Exercise description: Reproduce the listing below in full and without alteration, apart from its pictures.

Data shown:
·····

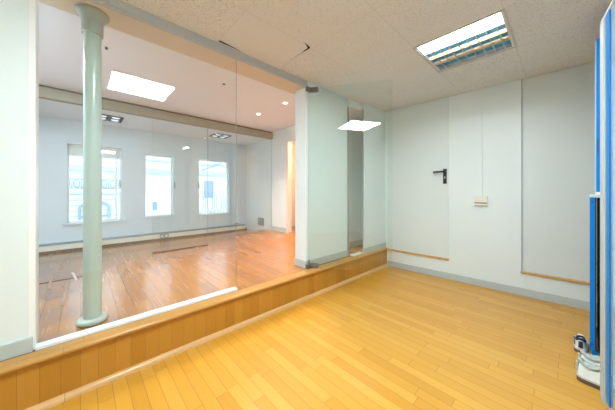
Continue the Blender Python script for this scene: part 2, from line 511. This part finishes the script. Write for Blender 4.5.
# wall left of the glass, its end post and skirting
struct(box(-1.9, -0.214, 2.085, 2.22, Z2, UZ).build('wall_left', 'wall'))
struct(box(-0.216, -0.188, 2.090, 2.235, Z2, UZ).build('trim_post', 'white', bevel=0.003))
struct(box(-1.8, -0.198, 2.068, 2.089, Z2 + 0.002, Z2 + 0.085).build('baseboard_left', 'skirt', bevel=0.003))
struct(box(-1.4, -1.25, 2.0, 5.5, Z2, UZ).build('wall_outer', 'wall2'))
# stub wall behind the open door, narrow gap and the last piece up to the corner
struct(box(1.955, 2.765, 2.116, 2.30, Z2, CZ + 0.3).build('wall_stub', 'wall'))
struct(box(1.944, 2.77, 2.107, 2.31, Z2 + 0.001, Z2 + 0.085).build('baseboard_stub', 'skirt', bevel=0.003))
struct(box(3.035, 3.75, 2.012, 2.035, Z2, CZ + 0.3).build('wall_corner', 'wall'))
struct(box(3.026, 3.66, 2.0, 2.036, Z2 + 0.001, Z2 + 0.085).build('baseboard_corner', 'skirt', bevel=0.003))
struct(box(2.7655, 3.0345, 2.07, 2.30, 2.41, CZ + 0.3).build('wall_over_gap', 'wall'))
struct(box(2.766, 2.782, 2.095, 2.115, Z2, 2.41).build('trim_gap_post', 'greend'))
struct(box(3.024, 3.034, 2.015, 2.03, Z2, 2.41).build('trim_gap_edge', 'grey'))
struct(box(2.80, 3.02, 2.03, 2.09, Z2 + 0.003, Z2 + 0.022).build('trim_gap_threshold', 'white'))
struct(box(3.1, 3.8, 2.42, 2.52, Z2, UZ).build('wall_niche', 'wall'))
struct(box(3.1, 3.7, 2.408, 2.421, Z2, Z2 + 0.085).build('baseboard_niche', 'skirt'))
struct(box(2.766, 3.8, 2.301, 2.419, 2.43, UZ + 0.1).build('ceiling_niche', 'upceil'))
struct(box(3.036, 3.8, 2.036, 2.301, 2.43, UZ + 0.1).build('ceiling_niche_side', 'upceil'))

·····

Task response:
Continue the Blender Python script for this scene: part 2, from line 511. This part finishes the script. Write for Blender 4.5.
# wall left of the glass, its end post and skirting
struct(box(-1.9, -0.214, 2.085, 2.22, Z2, UZ).build('wall_left', 'wall'))
struct(box(-0.216, -0.188, 2.090, 2.235, Z2, UZ).build('trim_post', 'white', bevel=0.003))
struct(box(-1.8, -0.198, 2.068, 2.089, Z2 + 0.002, Z2 + 0.085).build('baseboard_left', 'skirt', bevel=0.003))
struct(box(-1.4, -1.25, 2.0, 5.5, Z2, UZ).build('wall_outer', 'wall2'))
# stub wall behind the open door, narrow gap and the last piece up to the corner
struct(box(1.955, 2.765, 2.116, 2.30, Z2, CZ + 0.3).build('wall_stub', 'wall'))
struct(box(1.944, 2.77, 2.107, 2.31, Z2 + 0.001, Z2 + 0.085).build('baseboard_stub', 'skirt', bevel=0.003))
struct(box(3.035, 3.75, 2.012, 2.035, Z2, CZ + 0.3).build('wall_corner', 'wall'))
struct(box(3.026, 3.66, 2.0, 2.036, Z2 + 0.001, Z2 + 0.085).build('baseboard_corner', 'skirt', bevel=0.003))
struct(box(2.7655, 3.0345, 2.07, 2.30, 2.41, CZ + 0.3).build('wall_over_gap', 'wall'))
struct(box(2.766, 2.782, 2.095, 2.115, Z2, 2.41).build('trim_gap_post', 'greend'))
struct(box(3.024, 3.034, 2.015, 2.03, Z2, 2.41).build('trim_gap_edge', 'grey'))
struct(box(2.80, 3.02, 2.03, 2.09, Z2 + 0.003, Z2 + 0.022).build('trim_gap_threshold', 'white'))
struct(box(3.1, 3.8, 2.42, 2.52, Z2, UZ).build('wall_niche', 'wall'))
struct(box(3.1, 3.7, 2.408, 2.421, Z2, Z2 + 0.085).build('baseboard_niche', 'skirt'))
struct(box(2.766, 3.8, 2.301, 2.419, 2.43, UZ + 0.1).build('ceiling_niche', 'upceil'))
struct(box(3.036, 3.8, 2.036, 2.301, 2.43, UZ + 0.1).build('ceiling_niche_side', 'upceil'))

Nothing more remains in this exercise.